As coisas têm mais encanto na hora da despedida

As despedidas fazem parte da vida e mesmo quando aparentam ser um adeus de menor importância, eis que nos apercebemos que qualquer despedida tem o seu quê de melancolia e de pesar.

Em breve ter-me-ei de despedir da casa dos meus avós. Não posso dizer que esta casa me fosse especialmente querida ou que ocupasse demasiado o meu imaginário infantil, mas ao decidir pela sua venda dei por mim a aperceber-me que aquele espaço encerra tantos acontecimentos em mim adormecidos. Foi ali naquele quintal que aprendi a andar de bicicleta, que enchi os meus joelhos de marcas físicas que nem magoavam perante o orgulho de conseguir pedalar sem ajuda. Foi ali que tirei as primeiras fotos com o meu primeiro fato de Carnaval, tão pequena era que apenas a fotografia me evidencia que aquele fato realmente existiu.

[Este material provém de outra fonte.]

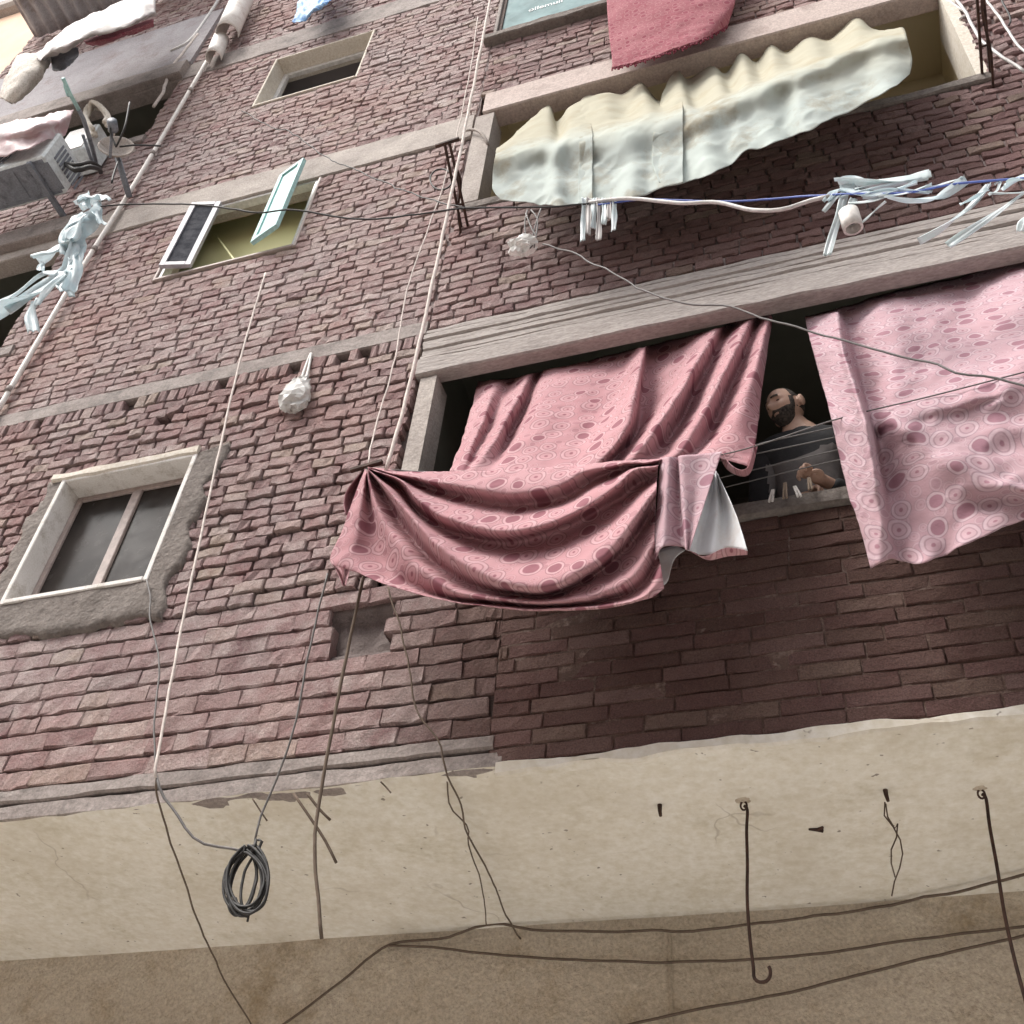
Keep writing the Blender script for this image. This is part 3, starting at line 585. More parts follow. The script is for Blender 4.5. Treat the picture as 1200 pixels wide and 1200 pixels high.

Foi ali que afaguei pela primeira vez um coelho recém-nascido que cresceu ao ritmo de todo o amor que hoje nutro por animais. Foi ali que me especializei a apanhar borboletas, desenvolvendo técnicas de hipnotismo junto destes insectos que me impressionavam pela sua capacidade de metamorfose. Foi ali que perdi o medo das lagartixas e que hoje me faz fazer figura de valente perante tantos outros que se arrepiam só de vislumbrar este “simpático” bichinho.

Foi ali que colhi rosas e apreciei vezes sem conta o abrir pontual das flores “do meio-dia”. Foi ali que tentei pela primeira vez lavrar a terra, plantando batatas, semeando couves e que me apercebi da dureza da vida do campo e que enxadas e ancinhos dificilmente fariam parte do meu dia a dia. Foi ali que ajudei a fazer queijos, que depenei galinhas e comi morangos silvestres.

Foi ali, quase sem dar por isso, quase que sem isso se tivesse retido nas minhas privilegiadas lembranças, que fiz tanta coisa pela primeira e única vez na vida e quase que me esquecia de não as esquecer.

quarta-feira, 1 de abril de 2009

medos paradoxais

E o que dizer daqueles medos que se nos apegam? Que nos arrastam nos seus despropósitos?
O que fazer daqueles medos que convivem connosco sem que exista convite prévio nem amizade recíproca? São colas, adesivos, grudes, ataduras, ligaduras, elásticos, que nos apertam, esmagam, sufocam, mas em nada nos seguram.

Como lidar com medos que são traços de nós, infiltrados, e a cada momento replicados? Haverá cura para medos ancestrais? Existirá solução para medos reais ainda que apenas imaginados? Haverá realidade que prove que medos imaginados podem ser infundados mesmo para quem os sente?
Haverá medos cobardes que desaparecem perante a força de um pensamento persistente? Existirão pensamentos que aguentem a pressão de um medo insuflado pela arrogância do seu posto de veterano?
Há medos que nascem, medos que se criam, medos que se adoptam e a todos se repudia.

Não há razão que arranque o medo de quem o tem, não há medo que se afaste de um alguém que já domina. Resta apenas o conviver, o aprender a conhecer, o partilhar a vivência, mas sem afeições, sem resignações e sem nunca permitir que o medo domine nas escolhas ainda que estas estejam somente dele impregnadas.